Achille Mbembe parle quant à lui de Circulation des Mondes pour décrire le processus par lequel les sociétés africaines sont passées de leurs origines aux temps présents. En effet elles ont connu ce qu’il appelle la Circulation des Mondes qui se décline en deux axes : la dispersion et l’immersion. La dispersion a été le processus par lequel les différentes diasporas Africaines se sont implantées pacifiquement ou violemment dans le monde. L’immersion a été le processus qui a conduit les peuples d’autres contrées du monde à s’installer en Afrique depuis des siècles. Il faut partir de ces réalités pour définir l’Afrique. C’est donc une conception de l’Afrique qui remet en cause la racine primaire pour voir l’Afrique comme le fruit des origines et des mouvements dont elle a été l’objet même malgré et contre elle.

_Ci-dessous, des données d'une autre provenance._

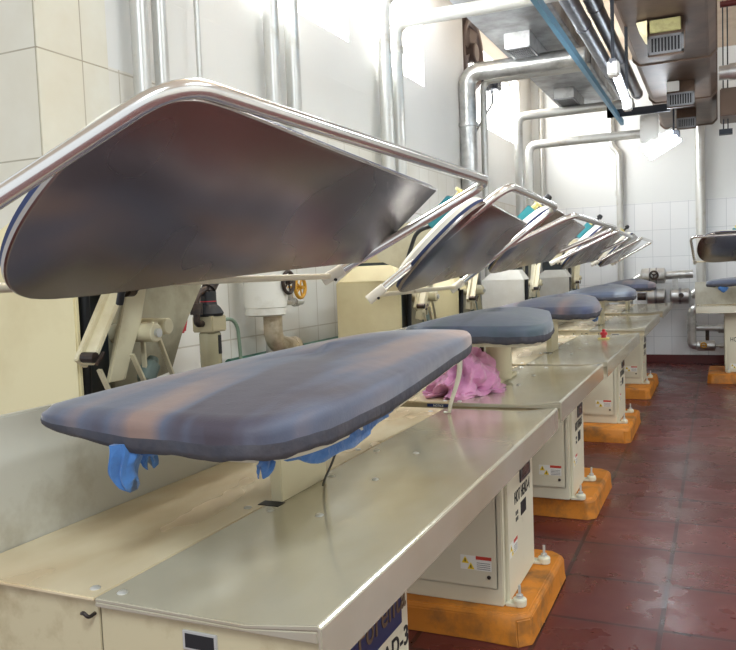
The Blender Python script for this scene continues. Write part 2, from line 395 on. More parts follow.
    def warn(P, n, nm):
        lab = B(); lab.prism([P(0, 0, 0), P(.11, 0, 0), P(.11, .05, 0), P(0, .05, 0)], n); lo = D(lab, 'warning_label', LABELW, pd)
        y_ = B()
        for a, h in ((.004, .022), (.024, .002)): y_.prism([P(a, h, 1), P(a + .026, h, 1), P(a + .013, h + .024, 1)], n)
        D(y_, 'warning_triangle', LABELY, lo)
        g = B()
        for a, h in ((.004, .022), (.024, .002)): g.prism([P(a + .0105, h + .005, 2), P(a + .0155, h + .005, 2), P(a + .0145, h + .016, 2), P(a + .0115, h + .016, 2)], n)
        for j in range(4): g.prism([P(.058, .005 + j * .007, 1), P(.105, .005 + j * .007, 1), P(.105, .0065 + j * .007, 1), P(.058, .0065 + j * .007, 1)], n)
        D(g, 'label_print', INK, lo)
        D(B().prism([P(.055, .038, 1), P(.11, .038, 1), P(.11, .05, 1), P(.055, .05, 1)], n), 'label_band', LABELR, lo)
    warn(lambda a, h, k: Vector((-.82 + a, p0 - .0062 - .0005 * k, .22 + h)), (0, -.0005, 0), 'near')
    warn(lambda a, h, k: Vector((PX + .0002 + .0005 * k, p0 + .05 + a, wz + h)), (.0005, 0, 0), 'front')
    # --- buck
    by = lambda l: bs[0] + l * bs[1]
    out = smoothpoly([(x, by(l)) for x, l in BUCK], 3)
    m0 = sum(p[1] for p in out) / len(out)
    out = [(-.8 + (x + .8) * 1.04, m0 + .012 + (y - m0) * 1.045) for x, y in out]
    cx = sum(p[0] for p in out) / len(out); cy = sum(p[1] for p in out) / len(out)
    def ringz(sc, z, fold=0, off=0):
        R = []
        for i, (x, y) in enumerate(out):
            d = Vector((x - cx, y - cy)); l = d.length; k_ = sc
            w = fold * (math.sin(i * 1.7) * .5 + math.sin(i * .61 + 2) + .8 * noise.noise(Vector((x * 14, y * 14, y0))))
            d = d * ((l + off + w) / l) * k_
            lf = max(0, min(1, (-.86 - x) / .22)) * max(0, min(1, (by(.75) - y) / .5)) if z < 1.035 and sc > .89 else 0
            R.append((cx + d.x, cy + d.y, z + w * .6 + .03 * lf * (1.04 - z) / .05 + .012 * (y - by(.5))))
        return R
    crown = lambda sc: 1.044 + .04 * (1 - sc ** 2.2)
    N_ = [.97, .93, .86, .77, .65, .5, .33, .15, .04]
    rings = [ringz(.90, .995, 0), ringz(.955, .984, .004, -.006), ringz(1, .987, .0045, -.005), ringz(1, .997, .0036), ringz(1, 1.012, .002), ringz(1, 1.022, .0008), ringz(1, 1.03), ringz(.992, 1.038)]
    rings += [ringz(sc, crown(sc)) for sc in N_]
    bk = D(B().loft(rings), 'padded_buck', bmat, root, 0, 75)
    bk.data.materials.append(SIDEFAB)
    for pg in bk.data.polygons:
        if pg.index < len(out) * 4: pg.material_index = 1
    D(B().loft([ringz(.84, .972), ringz(.9, .972), ringz(.9, .992), ringz(.84, .992)]), 'buck_pan', WORN, root)
    # --- buck post
    if post == 'blade':
        py = .555 if L > 1.2 else .45
        D(B().box(-.869, -.842, py, py + .205, zt, .985), 'post', CREAM, root, .002)
        D(B().box(-.884, -.835, py - .03, py, zt, zt + .0012), 'post_slot', BLACK, rear)
    else:
        D(B().cyl((-.828, .6, zt + .012), (-.828, .6, .985), .052, 28), 'post', CREAM, root)
        D(B().box(-.97, -.80, .28, .8, zt, zt + .014), 'post_plate', CREAM, root, .003)
        for x in (-.93, -.905): D(B().cyl((x, .62, zt + .012), (x, .62, .985), .009, 12), 'support_rod', DARK, root)
    # --- pressing head
    hy = lambda l: hs[0] + l * hs[1]
    base = Vector((-1.05, 0, 1.235 + dz))
    hp = smoothpoly([(s, hy(l)) for s, l in HEAD], 2, keep=(12, 13, 14))
    hc = (.2, hy(.72))
    def hring(off, sc): return [base + HU * (hc[0] + (s - hc[0]) * sc[0]) + Vector((0, hc[1] + (l - hc[1]) * sc[1], 0)) - HN * off for s, l in hp]
    D(B().loft([hring(-.001, (.985, .993)), hring(.0, (.993, .997)), hring(.003, (1, 1)), hring(.011, (1, 1)), hring(.012, (.99, .995))]), 'soleplate', CHROME, root, 0, 30)
    D(B().loft([hring(.0125, (.97, .985)), hring(.014, (.985, .993)), hring(.024, (.985, .993)), hring(.0255, (.97, .985))]), 'seal', BLUEPAD, root)
    D(B().loft([hring(.026, (.955, .97)), hring(.045, (.94, .96)), hring(.062, (.86, .91)), hring(.07, (.7, .8)), hring(.072, (.55, .7))]), 'head_cover', HEADBACK, root, 0, 40)
    # teal valve block on the back of the head
    q = lambda s, l, off: base + HU * s + Vector((0, hy(l), 0)) - HN * off
    Mv = Matrix((HU, Vector((0, 1, 0)), -HN)).transposed().to_4x4(); Mv.translation = q(*vp)
    vb = D(B().box(0, .13, -.07, .07, 0, .05, Mv), 'valve_block', TEAL, root, .004)
    D(B().rev(Mv @ Vector((.13, -.02, .028)), Mv @ Vector((.2, -.02, .028)), [(0, .014), (.03, .014), (.031, .03), (.038, .03), (.039, .01), (.043, .01)], 18), 'valve_cap', YELLOW, vb)
    D(B().rev(Mv @ Vector((.12, .05, .02)), Mv @ Vector((.25, .08, .03)), [(0, .01), (.08, .01), (.084, .022), (.11, .016), (.114, .006)], 14), 'valve_knob', BLACK, vb)
    D(B().tube([Mv @ Vector((-.0, 0, .03)), Mv @ Vector((-.06, -.02, .06)), Mv @ Vector((-.14, 0, .03)), Mv @ Vector((-.26, .02, -.02))], .008, .05), 'hose', BLACK, vb)
    # --- bail handle
    P = [Vector(p) for p in bail]; A0, A1 = P[0], P[3]
    bh = D(B().tube(P, .015, .075, 14, 8), 'bail_handle', BRIGHT)
    D(B().cyl(A0, A1, .009, 12), 'bail_rod', WHITETUBE, bh)
    for e, tgt in ((A0, P[1]), (A1, P[2])):
        dr = (tgt - e).normalized()
        cl = D(B().cyl(e - dr * .03, e + dr * .045, .0175, 16, .003), 'bail_clamp', HEADBACK, bh)
        D(B().cyl(e + dr * .004 + Vector((.012, -.004, -.012)), e + dr * .004 + Vector((.016, -.006, -.014)), .005, 10), 'clamp_hole', BLACK, cl)
    # --- housing
    h0, h1, hz = house
    hb = B().box(-1.62, -1.3, h0, h0 + .015, zt - .2, hz)
    hb.loft([[(-1.62, h0, hz), (-1.3, h0, hz), (-1.3, h0 + .2, hz), (-1.62, h0 + .2, hz)], [(-1.54, h0 + .05, hz + .075), (-1.35, h0 + .05, hz + .075), (-1.35, h0 + .18, hz + .075), (-1.54, h0 + .18, hz + .075)]])
    D(hb, 'housing', housem, root, .004)
    D(B().box(-1.6, -1.46, h0 + .015, h0 + .2, zt - .2, hz), 'housing_side', OLIVE, root, .002)
    # --- opening linkage
    lk = link; X = -1.3
    D(B().box(-1.6, -1.42, lk + .1, lk + .34, zt - .3, 1.3), 'linkage_shade_backdrop', BLUEDARK, root)  # dark box added as a backdrop, standing in for shaded gaps
    D(B().bar((X + .04, lk + .045, 1.075), (X + .04, lk + .2, 1.3), .036, .012, (1, 0, 0)).bar((X + .02, lk + .045, 1.075), (X + .02, lk + .2, 1.3), .014, .036, (1, 0, 0)), 'link_bar', CREAM, root, .002)
    D(B().prism([(X, lk + .14, 1.02), (X, lk + .24, 1.3), (X, lk + .31, 1.3), (X, lk + .26, 1.15), (X, lk + .19, 1.02)], (.012, 0, 0)).prism([(X - .04, lk + .19, 1.02), (X - .04, lk + .31, 1.3), (X + .01, lk + .31, 1.3), (X + .01, lk + .19, 1.02)], (0, .008, 0)), 'lift_arm', CREAM, root, .002)
    D(B().prism([(X - .1, lk + .27, 1.36), (X - .1, lk + .74, 1.36), (X - .1, lk + .65, 1.235), (X - .1, lk + .55, 1.108), (X - .1, lk + .49, 1.0), (X - .1, lk + .26, .97)], (.014, 0, 0)), 'side_plate', OLIVE, root, .002)
    D(B().cyl((X - .085, lk + .27, 1.125), (X + .05, lk + .27, 1.125), .023, 20, .003).cyl((X - .085, lk + .355, 1.135), (X + .02, lk + .355, 1.135), .021, 20, .003).bar((X - .02, lk + .27, 1.125), (X - .02, lk + .355, 1.135), .03, .04, (0, 0, 1)), 'pivot_boss', CREAM, root)
    D(B().cyl((X + .05, lk + .27, 1.125), (X + .058, lk + .27, 1.125), .011, 14), 'pivot_pin', PIPE, root)
    rd = ((X + .05, lk + .07, 1.06, lk + .12, .96), (X + .03, lk + .2, 1.08, lk + .27, .95), (X, lk + .33, 1.12, lk + .4, .97), (X - .02, lk + .3, 1.1, lk + .305, .94))
    for i, (x, ya, za, yb, zb) in enumerate(rd): D(B().bar((x, ya, za), (x, yb, zb), .012, .006, (1, 0, 0)), 'tie_rod', CREAM, root)
    D(B().cyl((X + .065, lk + .045, 1.09), (X + .03, lk + .045, 1.09), .012, 10).cyl((X + .075, lk + .035, 1.075), (X + .075, lk + .06, 1.1), .004, 8), 'link_pin', DARK, root)
    D(B().tube([(X - .04, lk + .13, 1.34), (X - .04, lk + .13, 1.2), (X - .05, lk + .125, .92)], .013, .05), 'hose', BLACK, root)
    D(B().tube([(X + .02, lk + .17, 1.29), (X + .02, lk + .19, 1.235), (X + .02, lk + .24, 1.235), (X + .02, lk + .26, 1.3)], .014, .03).cyl((X + .02, lk + .2, 1.235), (X + .02, lk + .225, 1.235), .019), 'steam_elbow', DARK, root)
    # air cylinder
    D(B().rev((X - .02, lk + .3, 1.0), (X - .03, lk + .36, 1.07), [(0, .02), (.01, .024), (.05, .024), (.055, .018), (.07, .014)], 20), 'air_cylinder', TEALG, root)
    # shoulder that carries the head
    D(B().prism([(-1.26, hy(.55), 1.3), (-1.16, hy(.55), 1.26), (-.98, hy(.55), 1.4), (-1.03, hy(.55), 1.46), (-1.3, hy(.55), 1.42)], (0, .3 * hs[1], 0)), 'head_yoke', CREAM, root, .004)
    return root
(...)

Dans notre contexte marqué par la circulation des flux et des biens, par l’irruption de l’ « Ailleurs » dans l’ « Ici », ils essaient de donner des solutions pour vivre ensemble malgré nos différences et nos singularités. Ils parlent de politique, de poétique ou de pensée c’est-à-dire un processus ou une démarche à suivre pour vivre ensemble malgré nos différences.

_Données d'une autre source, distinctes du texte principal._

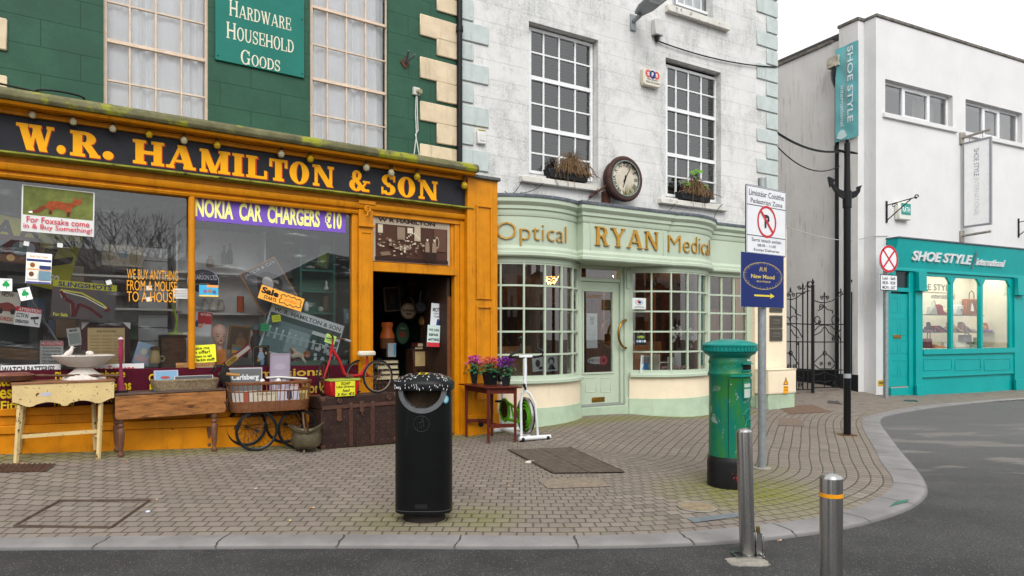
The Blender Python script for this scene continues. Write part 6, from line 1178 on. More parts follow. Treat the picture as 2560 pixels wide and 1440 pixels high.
flat('mass_card','pale card with dark heading beside the framed newspaper','card',H,186,842,34,44,.2,'#a9adaa',[('t',K,'MASS',.2,.8,.8,.93,.03),('r','#7d8884',.1,.1,.9,.7)],ang=8)
r=H.rect(-20,806,856,108,.35);solo('mesh_speaker','black mesh fronted box at the lower left of the window','speaker',MB().box(r[0],r[1],.35,.6,r[2],r[3]),mat('black_mesh','#2a2c2e',.8,var=.4,scale=120),H,(r[0],.35,r[2]),bev=.01)
flat('shelf_edge','pale shelf edge running behind the slingshot poster','shelf',H,330,692,300,5,.6,'#b0b0aa',[],th=.2)
flat('shelf_edge','long white shelf edge low behind the dark slingshot poster','shelf',H,330,773,260,5,.62,'#b0b0aa',[],th=.2)
u,z=H.hit(438,836,.35);M_LIME=P('#86a832',.4);t=T('green_desk_lamp','lime green desk lamp left of the mullion','lamp',H,(u,.35,zdk));t.p('base',MB().lathe([(.09,0),(.085,.012),(.03,.03),(.014,.05)],(u,.35,z),18),M_LIME);t.p('arm',MB().tube([(u,.35,z+.04),(u+.02,.35,z+.16),(u-.03,.36,z+.36)],.013,8),M_LIME)
r=H.rect(404,838,905,466,.3);t=T('wooden_crate','dark brown wooden crate under the lime green lamp','crate',H,((r[0]+r[1])/2,.3,zdk));t.p('body',MB().box(r[0],r[1],.3,.55,zdk,r[3]),mat('crate_brown','#4f3a28',.85,var=.3,scale=8,stretch=(1,1,5)),bev=.005);t.p('lid_board',MB().box(r[0]-.01,r[1]+.01,.285,.3,r[3]-.03,r[3]+.005),M_DARKW)
u,z=H.hit(387,908,.16);t=T('toby_jug','cream and brown face jug with small green handle','jug',H,(u,.16,z),own=True);t.p('body',MB().lathe([(.05,0),(.06,.02),(.06,.07),(.05,.1),(.048,.14),(.04,.16)],(0,0,.0),14),P('#a8966a',.35));t.p('hat',MB().lathe([(.06,0),(.045,.03),(.03,.04)],(0,0,.15),12),P('#5a4430',.4));t.p('handle',MB().ring((.07,0,.05),.03,.008,'y',12,5),P('#7f8a68',.4))
flat('picture_book','pale blue and pink picture book leaning by the face jug','book',H,358,884,42,54,.25,'#8fa8c0',[('r','#b9a4a8',.1,.1,.9,.4),('e','#c9c0b0',.5,.6,.2,.15)],ang=-16,th=.015)
u,z=H.hit(42,885,.4);solo('driftwood_board','weathered wooden board lying at the left of the window','board',MB().ob((u,.4,z),(.5,.12,.12),0,0,rad(6)),mat('weathered_wood','#6a5440',.85,var=.35,scale=8,stretch=(.6,4,4)),H,(u,.4,z),bev=.006)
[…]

Si Edouard Glissant parle de « Poétique de la Relation » ou nous invite à penser la Relation, Achille Mbembe nous invite plutôt à une « Politique du Semblable » pour nous aider à vivre ensemble malgré nos différences. Comment survivre à la rencontre de la différence à l’ère de la globalisation ? Il faut « partager les singularités pour parvenir à la politique du semblable ou de l’en-commun » nous recommande le politologue Camerounais. Partager nos valeurs, nos costumes et coutumes comme on l’a vu tout récemment à Dschang avec l’initiative de Leolagrange qui a rassemblé pendant près de trois semaines des associations de jeunes de France et du Cameroun (cf. le billet que j’ai rédigé à ce sujet intitulé : quelle poétique de la Relation !). Que ce soit « Poétique de la Relation » ou « Politique du Semblable », une idée se dégage clairement : aller à l’encontre du repli identitaire dans son milieu pour laisser la place à la « partageabilité et la communicabilité » avec le monde en large, développer ce que Mbembe appelle « l’Esprit du Large ». Toutes ces poétiques et politiques ont un objectif : produire une Autre manière de pensée le monde dans laquelle on observe des nouvelles formes de vie.

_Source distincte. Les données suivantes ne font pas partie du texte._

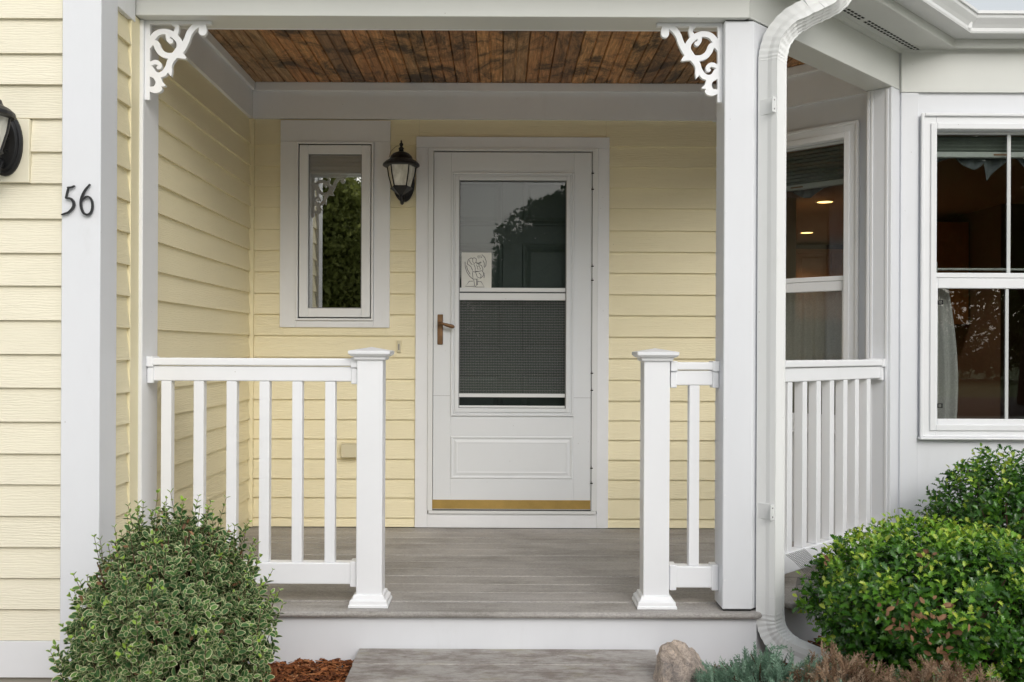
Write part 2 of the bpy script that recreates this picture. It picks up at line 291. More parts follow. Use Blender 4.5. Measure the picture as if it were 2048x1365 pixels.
# ------------------------------------------------------------------ helpers: meshes
COL = scene.collection
class MB:
    def __init__(s): s.v = []; s.f = []; s.m = []
    def add(s, vs, fs, m=0):
        o = len(s.v); s.v += [tuple(p) for p in vs]; s.f += [tuple(i+o for i in f) for f in fs]; s.m += [m]*len(fs); return s
    def box(s, x0, x1, y0, y1, z0, z1, m=0):
        return s.add([(x0,y0,z0),(x1,y0,z0),(x1,y1,z0),(x0,y1,z0),(x0,y0,z1),(x1,y0,z1),(x1,y1,z1),(x0,y1,z1)],
            [(3,2,1,0),(4,5,6,7),(0,1,5,4),(1,2,6,5),(2,3,7,6),(3,0,4,7)], m)
    def prism(s, poly, z0, z1, m=0):          # poly counter-clockwise in XY
        n = len(poly)
        return s.add([(x,y,z0) for x,y in poly]+[(x,y,z1) for x,y in poly],
            [tuple(range(n-1,-1,-1)), tuple(range(n,2*n))]+[(i,(i+1)%n,n+(i+1)%n,n+i) for i in range(n)], m)
    def extr_x(s, prof, x0, x1, m=0):         # prof: list of (y,z)
        n = len(prof)
        return s.add([(x0,y,z) for y,z in prof]+[(x1,y,z) for y,z in prof],
            [tuple(range(n-1,-1,-1)), tuple(range(n,2*n))]+[(i,(i+1)%n,n+(i+1)%n,n+i) for i in range(n)], m)
    def loft(s, loops, cap=True, m=0, closed=True):
        n = len(loops[0]); vs = [p for l in loops for p in l]; fs = []
        for a in range(len(loops)-1):
            for i in range(n if closed else n-1):
                j = (i+1) % n; fs.append((a*n+i, a*n+j, (a+1)*n+j, (a+1)*n+i))
        if cap: fs += [tuple(range(n-1,-1,-1)), tuple((len(loops)-1)*n+i for i in range(n))]
        return s.add(vs, fs, m)
    def lathe(s, prof, n=20, cx=0, cy=0, cz=0, sx=1, sy=1, m=0):
        return s.loft([[(cx+r*sx*math.cos(2*PI*i/n), cy+r*sy*math.sin(2*PI*i/n), cz+z) for i in range(n)] for r, z in prof], True, m)
    def tube(s, path, r, n=8, m=0):
        path = [Vector(p) for p in path]; rs = r if isinstance(r, (list, tuple)) else [r]*len(path)
        loops = []; up = Vector((0.01, 0.02, 1)).normalized()
        for i, p in enumerate(path):
            d = (path[min(i+1, len(path)-1)]-path[max(i-1, 0)]).normalized()
            if abs(d.dot(up)) > 0.95: up = Vector((1, 0.1, 0)).normalized()
            a = d.cross(up).normalized(); b = a.cross(d).normalized(); up = b
            loops.append([tuple(p+(a*math.cos(2*PI*k/n)+b*math.sin(2*PI*k/n))*rs[i]) for k in range(n)])
        return s.loft(loops, True, m)
    def rings(s, x0, x1, z0, z1, steps, y=0, m=0):      # concentric rectangular rings: (inset, outward)
        loops = [[(x0+i, y-o, z0+i), (x1-i, y-o, z0+i), (x1-i, y-o, z1-i), (x0+i, y-o, z1-i)] for i, o in steps]
        vs = [p for l in loops for p in l]; fs = []
        for a in range(len(loops)-1):
            for i in range(4):
                j = (i+1) % 4; fs.append((a*4+i, a*4+j, (a+1)*4+j, (a+1)*4+i))
        k = (len(loops)-1)*4; fs.append((k, k+1, k+2, k+3))
        return s.add(vs, fs, m)
    def frame(s, x0, x1, z0, z1, wl, wr, wb, wt, y0, y1, m=0):   # rectangular frame as four butted boxes
        s.box(x0, x0+wl, y0, y1, z0, z1, m); s.box(x1-wr, x1, y0, y1, z0, z1, m)
        s.box(x0+wl, x1-wr, y0, y1, z1-wt, z1, m); s.box(x0+wl, x1-wr, y0, y1, z0, z0+wb, m); return s
    def build(s, name, mats, parent=None, loc=(0,0,0), rotz=0, bev=0, smooth=False, seg=1):
        me = bpy.data.meshes.new(name); me.from_pydata(s.v, [], s.f)
        mats = mats if isinstance(mats, (list, tuple)) else [mats]
        for k in mats: me.materials.append(M[k])
        me.polygons.foreach_set('material_index', s.m); me.update()
        return link(name, me, parent, loc, rotz, bev, smooth, seg)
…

Les nouvelles formes de vie ou la nouvelle manière de penser qui découle de ces prises en compte et de ces processus sont inéluctablement le Tout-monde Glissantien ou l’Afropolis de Mbembe. Le « Tout-monde » est la nouvelle région du monde qui, selon Glissant, sera une nouvelle manière de voir et d’être au monde dans laquelle on reconnaitra l’autre dans sa différence sans vouloir le subjuguer. Achille Mbembe s’appesantit sur l’Afropolis qui est ce nouvel univers africain dans lequel on conçoit l’Afrique comme un terreau d’histoire d’aller et retour, bref le laboratoire par excellence de la circulation des mondes à travers le double processus d’immersion et de dispersion. Il est impossible, selon lui, de concevoir l’Afrique à notre ère sans prendre en compte ce métissage, ce mélange. Voila les nouvelles formes de vie qui doivent naitre de ces processus. Ainsi, que ce soit le Tout monde ou l’Afropolis, l’identité des acteurs doit être des « Identité-Rhizome », des « Identités polyspatialisées » et non pas des « Identités-Racine ». Ce qui signifie que nous ne sommes pas seulement notre origine primaire mais nous sommes aussi le fruit des mouvements et des rencontres que nous avons faits, contre et malgré nous, au cours de notre histoire. Nous ne sommes pas seulement nos racines, statiques, mais nous sommes, en plus de nos racines, le mouvement que celles-ci ont connu. Car, renvoyer certaines identités à leurs racines primaires, à un certain immobilisme, c’est contre la vérité et contre l’ordre des choses. S.M. Jean Marie Tanefo, chef du village Bamendjinda dit d’ailleurs que : « la tradition est l’ensemble des habitudes qu’un peuple a acquises au cours de son Histoire ».
Le souci de es penseurs comme ceux des autres marges (Palestine, inde…) a été de Dé-penser le monde tel qu’il l’est actuellement pour le faire autrement. A partir des « périphéries », de ceux qu’on considère comme des « sans voix », ils ont essayé de décentrer le discours sur le monde et provincialiser l’Europe tout comme les autres continents et civilisations. Ce qu’ont si bien fait Ch. Anta Diop (Nations Nègres et Cultures), Edward Saïd (L’orientalisme, 1978), Valentin Yves Mudimbe (The Invention of Africa, 1986) et que nombreux continuent de nos jours.
C’est donc une autre façon de voir le monde loin des idées reçues, des répétitions des doctes élevés par les médias au piédestal d’experts de l’Afrique qu’il conviendrait à tout africain soucieux du devenir de ce continent de connaitre et d’en juger. Car le savoir, c’est non pas l’aptitude à répéter ce qui a été dit sur nous parfois contre nous mais de partir de cette construction discursive qui a été faite pour ouvrir d’autres voies, d’autres brèches, pour penser autrement le monde après l’avoir Dé-penser.
NB : le titre de ce billet est inspiré d’un paragraphe du livre de Achille Mbembe, Sortir de la Grande nuit.